A recent study by Oxford Study and Human Development points out that the eight poorest states in India contain more poor people than 26 of the poorest African countries together.
It also estimates India's poverty rate at about 55 percent, twice the official figure calculated by the Planning Commission. What experiences have you encountered on the ground keeping these findings in mind?
Rural poverty in India has grown in the period between the early 1990s and the mid-2000s.
Estimates that I derived from a panel data set of more than 15,000 households compiled by NCAER (The National Council for Applied Economic Research) show that income poverty in rural India has increased by 4 per cent.
A total of 36.1 per cent of rural households were poor in 1993-1994, and as many as 40 per cent were poor in 2004-2005.
The data shows that 18 per cent of rural households moved out of poverty over this period, but at the same time another 22 per cent of households fell into poverty.
Every rural occupational group that derived its principal source of income from agriculture experienced more descents into than escapes from poverty.
Relying upon farm income alone is no longer a reliable strategy for escaping poverty in rural India.
Only those rural groups who derive the major part of their income from non-farm work have experienced a reduction in poverty.
Interestingly, the rate of economic growth has apparent little relationship with poverty reduction at the level of states.

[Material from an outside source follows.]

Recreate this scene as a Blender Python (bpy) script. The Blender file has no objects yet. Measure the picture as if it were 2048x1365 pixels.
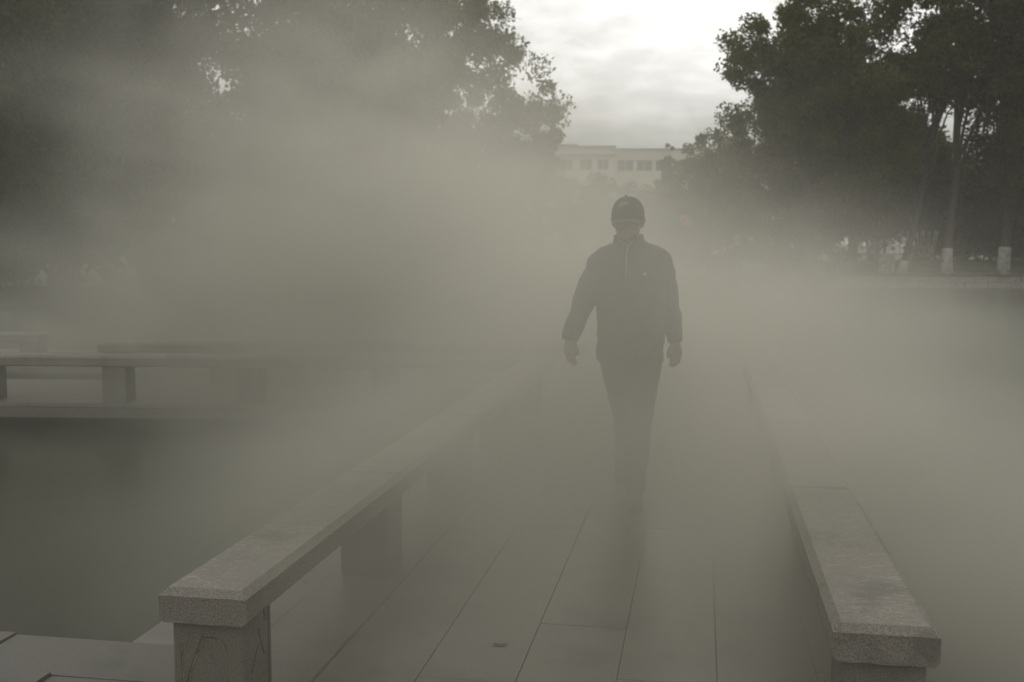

States with higher and lower rates of economic growth have variously seen rural poverty increase and subside.
Andhra Pradesh and West Bengal experienced very similar rates of economic growth, but patterns of poverty reduction were radically different in these states.
In some states that had relatively low rates of economic growth like Punjab and Rajasthan, the rate of rural poverty reduction was higher than the average.
In some other states with faster rates of economic growth, Gujarat and Tamil Nadu, rural poverty actually grew over the same period.